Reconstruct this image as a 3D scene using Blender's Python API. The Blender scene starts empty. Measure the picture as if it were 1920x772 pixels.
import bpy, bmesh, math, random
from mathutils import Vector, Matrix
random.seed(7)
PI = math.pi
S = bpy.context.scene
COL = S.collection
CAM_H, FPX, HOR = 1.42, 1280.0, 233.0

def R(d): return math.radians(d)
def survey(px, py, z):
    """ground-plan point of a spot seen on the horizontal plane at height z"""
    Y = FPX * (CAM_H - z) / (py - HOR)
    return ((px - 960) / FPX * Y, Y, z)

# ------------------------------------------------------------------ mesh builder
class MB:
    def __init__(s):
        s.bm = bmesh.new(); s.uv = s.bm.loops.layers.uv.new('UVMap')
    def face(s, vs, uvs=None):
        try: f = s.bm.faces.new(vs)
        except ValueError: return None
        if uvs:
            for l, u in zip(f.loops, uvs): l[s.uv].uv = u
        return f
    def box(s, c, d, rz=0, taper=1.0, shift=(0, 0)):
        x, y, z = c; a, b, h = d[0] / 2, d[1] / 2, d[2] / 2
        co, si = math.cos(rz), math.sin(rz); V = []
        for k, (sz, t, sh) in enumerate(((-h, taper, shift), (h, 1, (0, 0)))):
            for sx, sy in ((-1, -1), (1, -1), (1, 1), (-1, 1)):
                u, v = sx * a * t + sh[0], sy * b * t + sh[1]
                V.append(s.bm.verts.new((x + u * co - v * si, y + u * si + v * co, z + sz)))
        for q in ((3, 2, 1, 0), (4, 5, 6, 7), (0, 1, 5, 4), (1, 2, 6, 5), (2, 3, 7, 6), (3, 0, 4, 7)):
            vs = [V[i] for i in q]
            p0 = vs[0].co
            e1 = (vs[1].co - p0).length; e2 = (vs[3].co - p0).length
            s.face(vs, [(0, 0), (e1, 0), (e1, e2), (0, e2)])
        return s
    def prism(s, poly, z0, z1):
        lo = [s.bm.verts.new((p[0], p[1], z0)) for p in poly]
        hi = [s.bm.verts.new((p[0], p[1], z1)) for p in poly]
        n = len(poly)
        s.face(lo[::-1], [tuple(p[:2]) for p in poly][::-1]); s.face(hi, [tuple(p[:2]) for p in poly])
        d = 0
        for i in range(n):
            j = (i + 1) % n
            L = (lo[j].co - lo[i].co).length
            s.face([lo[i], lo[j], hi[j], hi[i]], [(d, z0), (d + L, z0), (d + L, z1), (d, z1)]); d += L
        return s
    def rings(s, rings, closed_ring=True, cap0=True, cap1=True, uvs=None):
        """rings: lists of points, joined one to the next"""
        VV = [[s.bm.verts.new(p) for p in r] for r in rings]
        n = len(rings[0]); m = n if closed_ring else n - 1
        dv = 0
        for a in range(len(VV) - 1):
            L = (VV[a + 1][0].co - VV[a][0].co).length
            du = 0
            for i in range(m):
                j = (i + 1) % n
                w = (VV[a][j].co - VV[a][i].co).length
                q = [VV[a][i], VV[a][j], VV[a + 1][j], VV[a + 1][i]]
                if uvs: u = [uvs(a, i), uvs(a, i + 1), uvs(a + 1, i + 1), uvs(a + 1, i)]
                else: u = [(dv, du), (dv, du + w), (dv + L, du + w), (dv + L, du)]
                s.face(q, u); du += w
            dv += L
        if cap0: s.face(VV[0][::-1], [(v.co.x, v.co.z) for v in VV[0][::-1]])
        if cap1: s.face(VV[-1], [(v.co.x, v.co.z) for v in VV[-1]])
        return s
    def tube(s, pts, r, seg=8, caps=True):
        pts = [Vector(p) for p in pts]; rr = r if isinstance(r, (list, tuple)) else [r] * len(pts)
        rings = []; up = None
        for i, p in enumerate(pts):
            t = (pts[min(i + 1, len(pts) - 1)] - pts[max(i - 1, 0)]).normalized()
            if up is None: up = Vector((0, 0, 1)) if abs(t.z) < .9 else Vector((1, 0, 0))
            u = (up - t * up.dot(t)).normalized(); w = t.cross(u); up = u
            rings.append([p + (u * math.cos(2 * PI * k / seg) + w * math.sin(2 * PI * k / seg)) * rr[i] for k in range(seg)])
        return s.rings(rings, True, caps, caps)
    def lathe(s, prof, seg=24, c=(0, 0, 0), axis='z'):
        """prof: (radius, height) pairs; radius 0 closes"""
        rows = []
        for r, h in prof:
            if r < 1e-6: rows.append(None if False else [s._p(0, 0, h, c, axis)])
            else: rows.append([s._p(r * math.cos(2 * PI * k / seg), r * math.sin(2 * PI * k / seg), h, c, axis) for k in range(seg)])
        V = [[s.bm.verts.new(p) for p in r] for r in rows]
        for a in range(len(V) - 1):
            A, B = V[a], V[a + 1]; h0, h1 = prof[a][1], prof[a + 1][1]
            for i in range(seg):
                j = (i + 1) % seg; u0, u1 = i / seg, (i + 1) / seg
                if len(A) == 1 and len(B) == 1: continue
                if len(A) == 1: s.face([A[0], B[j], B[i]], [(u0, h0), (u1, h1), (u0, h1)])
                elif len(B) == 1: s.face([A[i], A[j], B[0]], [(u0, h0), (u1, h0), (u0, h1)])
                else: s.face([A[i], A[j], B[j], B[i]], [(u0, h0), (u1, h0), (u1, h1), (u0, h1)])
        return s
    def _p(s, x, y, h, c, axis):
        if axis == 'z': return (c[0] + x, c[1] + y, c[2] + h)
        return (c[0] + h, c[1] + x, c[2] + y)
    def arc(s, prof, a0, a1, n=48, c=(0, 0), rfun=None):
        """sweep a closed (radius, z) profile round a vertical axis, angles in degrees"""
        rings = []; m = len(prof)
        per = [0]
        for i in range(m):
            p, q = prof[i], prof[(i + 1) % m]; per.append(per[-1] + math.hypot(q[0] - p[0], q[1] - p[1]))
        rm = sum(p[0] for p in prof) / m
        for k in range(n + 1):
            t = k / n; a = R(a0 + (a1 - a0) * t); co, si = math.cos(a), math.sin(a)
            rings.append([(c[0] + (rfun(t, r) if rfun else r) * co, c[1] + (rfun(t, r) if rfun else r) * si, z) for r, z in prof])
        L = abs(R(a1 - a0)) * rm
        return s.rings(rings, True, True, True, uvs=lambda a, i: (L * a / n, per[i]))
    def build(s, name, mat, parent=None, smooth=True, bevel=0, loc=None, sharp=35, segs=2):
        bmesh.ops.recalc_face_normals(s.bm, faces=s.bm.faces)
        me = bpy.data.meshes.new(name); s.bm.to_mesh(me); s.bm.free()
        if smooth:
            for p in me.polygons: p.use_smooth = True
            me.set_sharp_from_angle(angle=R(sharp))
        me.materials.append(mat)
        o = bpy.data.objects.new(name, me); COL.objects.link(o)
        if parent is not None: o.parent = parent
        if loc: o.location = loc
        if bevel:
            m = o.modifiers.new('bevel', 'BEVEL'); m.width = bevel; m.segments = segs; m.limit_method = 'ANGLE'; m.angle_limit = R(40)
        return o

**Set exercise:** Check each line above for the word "scene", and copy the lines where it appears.

**Reply to the exercise:**
Reconstruct this image as a 3D scene using Blender's Python API. The Blender scene starts empty. Measure the picture as if it were 1920x772 pixels.
S = bpy.context.scene